# START OF DATA LINES

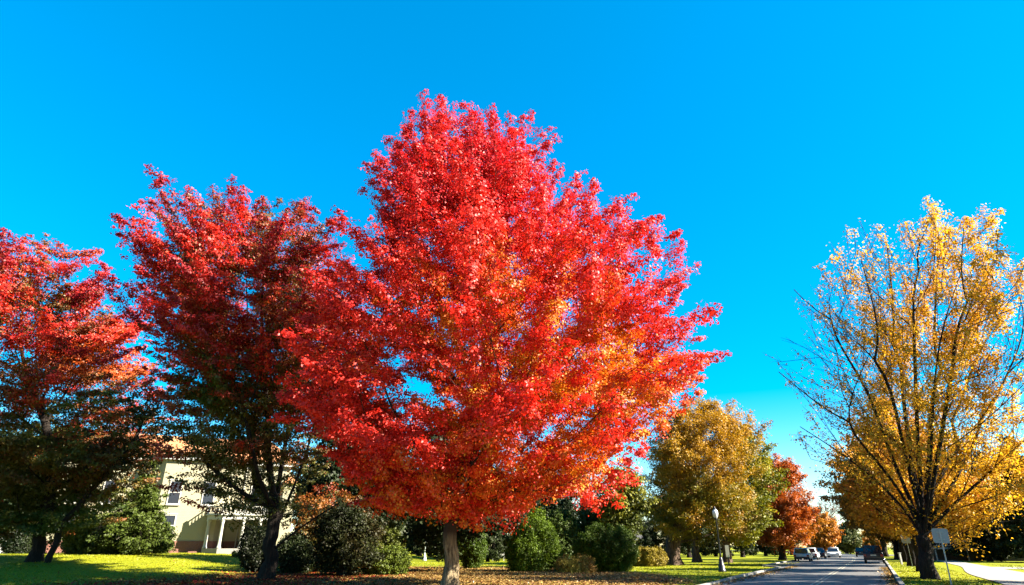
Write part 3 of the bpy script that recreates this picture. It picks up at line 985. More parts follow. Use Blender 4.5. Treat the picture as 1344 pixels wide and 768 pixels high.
b, p = spx(453, 40.5, [(652, 440, 480), (665, 418, 500), (690, 405, 508), (715, 400, 505), (735, 402, 500), (745, 420, 480)])
make_tree('dark_tree', 'dark ivy-clad small tree with thick trunk between the crimson and scarlet maples', 'tree', b, p, n_pl=240, pl=(.9, 1.7), pw=.4, lpp=120, leaf=.15,
          tint=tint_mix(np.array([.018, .026, .006]), np.array([.034, .040, .008]), .8, 4, c=np.array([.06, .045, .010])), r_trunk=.34, fork=1.6, bark=BARK_D, elev=(-5, 60), seed=111, leafmat=LEAF_G, shell=.5, sig=.16, qmin=.2)
b, p = spx(415, 46, [(632, 412, 450), (645, 390, 480), (664, 376, 490), (690, 372, 490), (720, 375, 470), (740, 390, 450)])
make_tree('russet_tree', 'small russet and orange tree behind the black limbs of the crimson maple', 'tree', b, p, n_pl=150, pl=(1.0, 1.8), pw=.4, lpp=110, leaf=.17,
          tint=tint_mix(np.array([.40, .14, .02]), np.array([.14, .12, .016]), .7, 4, c=np.array([.36, .06, .016])), r_trunk=.2, fork=1.4, bark=BARK_D, elev=(-5, 60), seed=112, shell=.5, sig=.16)

# garden shrubs by the house
b, p = spx(118, 60, [(672, 118, 150), (682, 98, 156), (700, 90, 152), (716, 88, 140), (722, 92, 130)])
shrub('ivy_shrub', 'bright leafy shrub against the house behind the leaning trunk', b, p, tint_mix(np.array([.12, .15, .014]), np.array([.06, .09, .01]), .8, 11), 113, n_pl=190, lpp=120, leaf=.17, pl=(.7, 1.3), sig=.14)
b, p = spx(24, 63, [(699, 14, 34), (705, 8, 40), (720, 8, 40)])
shrub('dark_shrub', 'dark clipped shrub in front of the pale garage wall', b, p, tint_mix(DK, DK2, .8, 11), 114, n_pl=110, lpp=110, leaf=.17, pl=(.6, 1.0), sig=.14)
b, p = spx(333, 44, [(690, 326, 345), (705, 318, 352), (725, 316, 356), (738, 320, 352)])
shrub('dark_shrub', 'dark rounded shrub beside the black maple trunk in front of the porch', b, p, tint_mix(DK * .45, DK2 * .45, .8, 12), 115, n_pl=150, lpp=120, leaf=.14, pl=(.5, .9), sig=.12)
b, p = spx(386, 44, [(700, 375, 395), (715, 366, 410), (735, 366, 412), (746, 372, 405)])
shrub('dark_shrub', 'dark low shrub right of the black maple trunk', b, p, tint_mix(DK, DK2, .8, 13), 116, n_pl=150, lpp=110, leaf=.14, pl=(.5, .9), sig=.12)
b, p = spx(210, 62, [(700, 204, 220), (712, 200, 224), (722, 202, 222)])
shrub('green_shrub', 'small bright shrub at the corner of the cream house wall', b, p, tint_mix(np.array([.13, .17, .014]), np.array([.07, .10, .012]), .9, 14), 117, n_pl=90, lpp=90, leaf=.15)
b, p = spx(316, 63, [(723, 308, 322), (728, 304, 326), (732, 306, 324)])
shrub('green_shrub', 'tiny lit shrub at the foot of the porch columns', b, p, tint_mix(np.array([.13, .17, .014]), np.array([.07, .10, .012]), .9, 15), 118, n_pl=60, lpp=70, leaf=.12)

# ------------------------------------------------------------------ dark trees that close the view: one built per kind, then copied
protoA = make_tree('shade_tree', 'x', 'tree', (0, 0, 0), [(2.2, 0, 2.2), (3.5, 0, 4.2), (6, 0, 5), (9, 0, 4.4), (12, 0, 2.6), (13.5, 0, .5)], 'dark trees behind the garden',
                   n_pl=150, pl=(1.5, 2.6), pw=.42, lpp=110, leaf=.34, tint=tint_mix(DK * 1.3, DK2 * 1.2, .5, 4), r_trunk=.35, fork=2.6, bark=BARK_D, elev=(0, 60), seed=130, sig=.3, leafmat=LEAF_G)
protoB = conifer('evergreen_tree', 'x', (0, 0, 0), 12, 3.8, 131, tint_mix(DK, DK2, .5, 4), leaf=.32, lpp=110, z0=.3, group='dark trees behind the garden')
spots = [  # u, d, scale, kind, label
    (505, 74, .62, 1, 'dark evergreen behind the olive shrub left of the garden lamp'),
    (545, 128, 1.0, 0, 'dark tree behind the thin pale garden lamp'),
    (590, 88, .72, 1, 'dark evergreen hidden behind the pale maple trunk'),
    (528, 100, .8, 0, 'dark tree between the olive shrub and the garden lamp'),
    (640, 78, .66, 1, 'dark evergreen behind the small ball shrub'),
    (675, 92, .8, 0, 'dark tree behind the feathery conical evergreen'),
    (745, 84, .75, 1, 'dark evergreen behind the tall mid green shrub'),
    (795, 96, .6, 0, 'dark tree behind the loose yellow green tree'),
    (848, 92, .5, 1, 'dark evergreen left of the flared ochre trunk'),
    (862, 116, .75, 0, 'dark tree behind the low yellow shrub'),
    (905, 108, .9, 0, 'dark tree behind the second trunk on the lawn'),
    (940, 122, 1.0, 1, 'dark evergreen behind the black lamp post'),
    (975, 112, .9, 0, 'dark tree behind the olive tree on the lawn'),
    (1005, 128, 1.0, 1, 'dark evergreen behind the trunk of the orange maple'),
    (1040, 140, 1.0, 0, 'dark tree behind the parked silver car'),
    (1072, 160, .95, 0, 'dark tree behind the farther parked car'),
    (1275, 92, .95, 0, 'dark tree behind the white porch railing'),
    (1300, 80, 1.0, 1, 'dark evergreen right of the white porch railing'),
    (1332, 88, 1.15, 0, 'dark tree behind the lamp beyond the footpath'),
    (1370, 74, 1.2, 1, 'dark evergreen at the end of the driveway'),
    (1245, 104, 1.0, 1, 'dark evergreen left of the white porch railing'),
    (1400, 96, 1.2, 0, 'dark tree past the driveway beyond the footpath lamp'),
    (1215, 128, 1.0, 0, 'dark tree behind the row of verge trunks'),
    (1185, 150, 1.0, 0, 'dark tree behind the white post on the verge'),
    (-20, 66, 1.0, 0, 'dark tree beside the pale garage wall'),
    (60, 84, 1.25, 0, 'tall dark tree behind the pale garage roof'),
    (100, 90, 1.3, 1, 'tall dark evergreen rising behind the brick wing'),
    (20, 98, 1.4, 0, 'tallest dark tree at the far edge of the garden behind the garage'),
    (415, 92, 1.1, 0, 'dark tree behind the porch end of the cream house'),
    (590, 48, .98, 0, 'tall dark tree added unseen behind the scarlet maple crown to shade the lawn'),  # added out of sight behind the crown, to cast shade on the left lawn
    (482, 58, 1.05, 0, 'dark tree added between the ivy-clad trunk and the garden lamp for lawn shade'),  # added to carry the lawn shade farther back
    (446, 53, .95, 0, 'dark tree added behind the russet tree to shade the lawn edge'),  # added for its shade on the lawn
    (436, 98, 1.15, 0, 'tall dark tree behind the russet tree'),
    (482, 96, 1.15, 0, 'tall dark tree behind the dark ivy-clad trunk'),
    (700, 100, 1.15, 0, 'tall dark tree above the tip of the conical evergreen'),
    (752, 104, 1.2, 0, 'tall dark tree above the tall mid green shrub'),
    (620, 98, 1.1, 0, 'tall dark tree behind the right side of the pale maple trunk'),
    (518, 112, .85, 1, 'dark evergreen hedge tree left of the thin pale garden lamp'),
    (552, 116, .9, 1, 'dark evergreen directly behind the thin pale garden lamp'),
    (578, 110, .85, 1, 'dark evergreen between the garden lamp and the pale maple trunk'),
    (612, 116, .9, 1, 'dark evergreen behind the ball shrub and farther away'),
    (648, 112, .85, 1, 'dark evergreen behind the pale garden bench'),
    (690, 118, 1.0, 1, 'dark evergreen far behind the tip of the conical evergreen'),
    (730, 112, 1.0, 1, 'dark evergreen far behind the gap between the two big evergreens'),
    (770, 120, 1.0, 1, 'dark evergreen far behind the large round bush'),
    (890, 138, 1.0, 1, 'dark evergreen far behind the flared ochre trunk'),
    (928, 140, 1.0, 1, 'dark evergreen far behind the gap left of the black lamp post'),
    (985, 140, 1.0, 1, 'dark evergreen far behind the trunk of the olive tree'),
    (1022, 150, 1.1, 1, 'dark evergreen far behind the orange maple'),
    (1288, 104, 1.0, 1, 'dark evergreen far behind the end of the white porch railing'),
    (1318, 100, 1.1, 1, 'dark evergreen between the porch house and the footpath lamp'),
    (1350, 104, 1.2, 1, 'dark evergreen far behind the driveway'),
    (460, 84, .95, 1, 'dark evergreen behind the small russet tree'),
]
first = {0: True, 1: True}
for i, (u, d, sc, kd, lab) in enumerate(spots):
    proto = protoA if kd == 0 else protoB
    o = proto if first[kd] else copy_tree(proto)
    first[kd] = False
    o.location = base(u, d)
    o.rotation_euler = (0, 0, i * 1.37)
    o.scale = (sc, sc, sc * (1 + .08 * math.sin(i * 2.1)))
    o['label'] = lab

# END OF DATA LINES

◆ **PROBLEM TO WORK ON**
Extract the lines exactly, please: the first line of the listing, the line with "seed=112, shell=.5, sig=.16)", and every line between them, but no pictures.

◆ **TASK OUTPUT**
Write part 3 of the bpy script that recreates this picture. It picks up at line 985. More parts follow. Use Blender 4.5. Treat the picture as 1344 pixels wide and 768 pixels high.
b, p = spx(453, 40.5, [(652, 440, 480), (665, 418, 500), (690, 405, 508), (715, 400, 505), (735, 402, 500), (745, 420, 480)])
make_tree('dark_tree', 'dark ivy-clad small tree with thick trunk between the crimson and scarlet maples', 'tree', b, p, n_pl=240, pl=(.9, 1.7), pw=.4, lpp=120, leaf=.15,
          tint=tint_mix(np.array([.018, .026, .006]), np.array([.034, .040, .008]), .8, 4, c=np.array([.06, .045, .010])), r_trunk=.34, fork=1.6, bark=BARK_D, elev=(-5, 60), seed=111, leafmat=LEAF_G, shell=.5, sig=.16, qmin=.2)
b, p = spx(415, 46, [(632, 412, 450), (645, 390, 480), (664, 376, 490), (690, 372, 490), (720, 375, 470), (740, 390, 450)])
make_tree('russet_tree', 'small russet and orange tree behind the black limbs of the crimson maple', 'tree', b, p, n_pl=150, pl=(1.0, 1.8), pw=.4, lpp=110, leaf=.17,
          tint=tint_mix(np.array([.40, .14, .02]), np.array([.14, .12, .016]), .7, 4, c=np.array([.36, .06, .016])), r_trunk=.2, fork=1.4, bark=BARK_D, elev=(-5, 60), seed=112, shell=.5, sig=.16)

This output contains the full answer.